:: Exercise details ::
Your task is to retype, word for word, the lines from the start of the data through the line holding "m.build('tape_edge', 'tapew', sb)". Do not include the pictures.
::: Dataset content :::
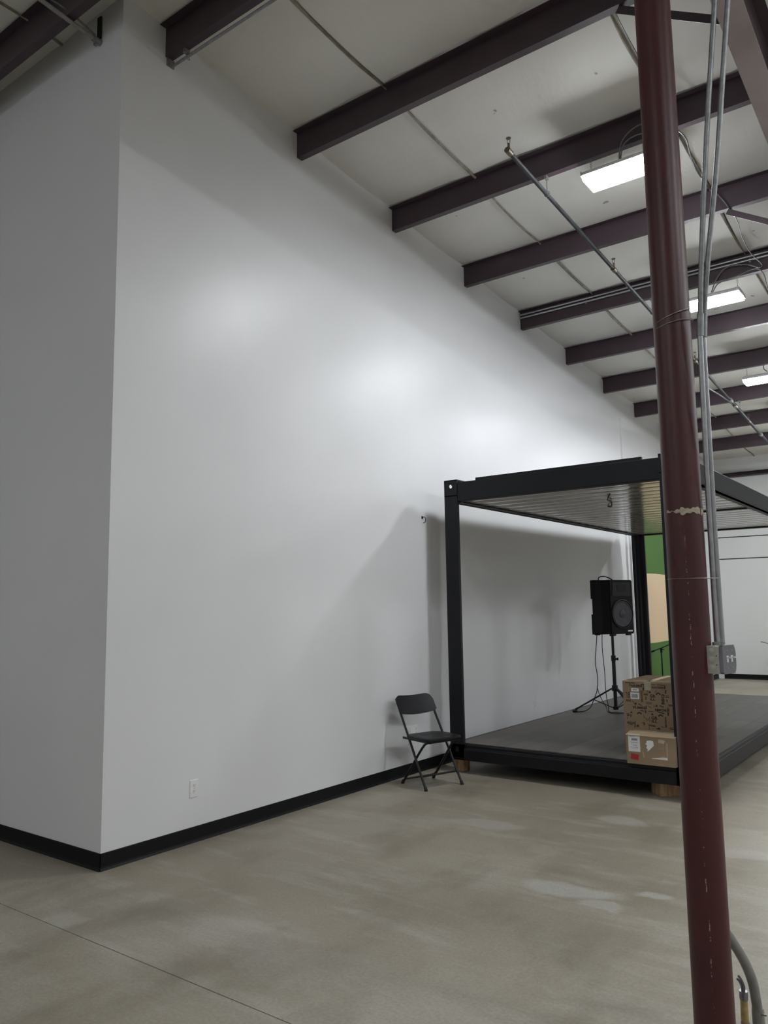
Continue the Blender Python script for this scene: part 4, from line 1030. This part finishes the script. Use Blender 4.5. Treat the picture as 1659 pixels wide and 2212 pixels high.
MB().prism([(su(x), sv(y, x)) for x, y in [(755, 1905), (940, 1897), (960, 1885), (1085, 1895), (1090, 1945), (960, 1935), (880, 1922), (760, 1912)]], 'y', -0.0016, -0.0002).build('tape_strip', 'tapew', sb, label='peeled white tape strip')
m = MB()
for a, b in (((570, 1760), (600, 1890)), ((1085, 1600), (1085, 1880)), ((890, 1715), (1080, 1690))):
    (xa, ya), (xb_, yb_) = a, b
    m.prism([(su(xa), sv(ya, xa)), (su(xa + 6), sv(ya, xa)), (su(xb_ + 6), sv(yb_ + 6, xb_)), (su(xb_), sv(yb_ + 6, xb_))], 'y', -0.001, -0.0002)
m.build('tape_edge', 'tapew', sb)

# ================================================================== PLANT at the right edge
pt = thing('potted_plant', 'long-leaved potted plant near the back wall, only a leaf tip showing at the right edge', 'plant', (1.62, 14.4, 0))
MB().lathe([(0.10, 0), (0.15, 0.0), (0.19, 0.34), (0.20, 0.36), (0.175, 0.36), (0.17, 0.33)], seg=28, cap=False).build('pot', 'pot', pt, smooth=True)
MB().lathe([(0.001, 0.32), (0.172, 0.325)], seg=24, cap=False).build('soil', 'soil', pt)
def leaf(az, reach, zt, wd_):
    d = Vector((cos(az), sin(az), 0)); n_ = Vector((-sin(az), cos(az), 0))
    def fn(u, v):
        r = 0.02 + reach * u ** 1.15; z = 0.32 + (zt - 0.32) * (1 - (1 - u) ** 1.8)
        wv = wd_ * (sin(pi * min(1, u * 0.93 + 0.07)) ** 0.7 if u < 1 else 0) * (v - 0.5)
        return d * r + n_ * wv + Vector((0, 0, z - abs(v - 0.5) * -0.02))
    return MB().grid(fn, 12, 2, th=(0, 0, 0.002)).build('leaf', 'leaf', pt, smooth=True)
leaf(pi, 0.54, 0.83, 0.07)
for az, re, zt in ((2.3, 0.3, 0.9), (1.4, 0.35, 0.75), (0.6, 0.4, 0.8), (-0.3, 0.35, 0.95), (-1.2, 0.3, 0.8), (-2.2, 0.22, 0.98), (0.1, 0.12, 1.05)): leaf(az, re, zt, 0.07)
:::
:: Correct output ::
Continue the Blender Python script for this scene: part 4, from line 1030. This part finishes the script. Use Blender 4.5. Treat the picture as 1659 pixels wide and 2212 pixels high.
MB().prism([(su(x), sv(y, x)) for x, y in [(755, 1905), (940, 1897), (960, 1885), (1085, 1895), (1090, 1945), (960, 1935), (880, 1922), (760, 1912)]], 'y', -0.0016, -0.0002).build('tape_strip', 'tapew', sb, label='peeled white tape strip')
m = MB()
for a, b in (((570, 1760), (600, 1890)), ((1085, 1600), (1085, 1880)), ((890, 1715), (1080, 1690))):
    (xa, ya), (xb_, yb_) = a, b
    m.prism([(su(xa), sv(ya, xa)), (su(xa + 6), sv(ya, xa)), (su(xb_ + 6), sv(yb_ + 6, xb_)), (su(xb_), sv(yb_ + 6, xb_))], 'y', -0.001, -0.0002)
m.build('tape_edge', 'tapew', sb)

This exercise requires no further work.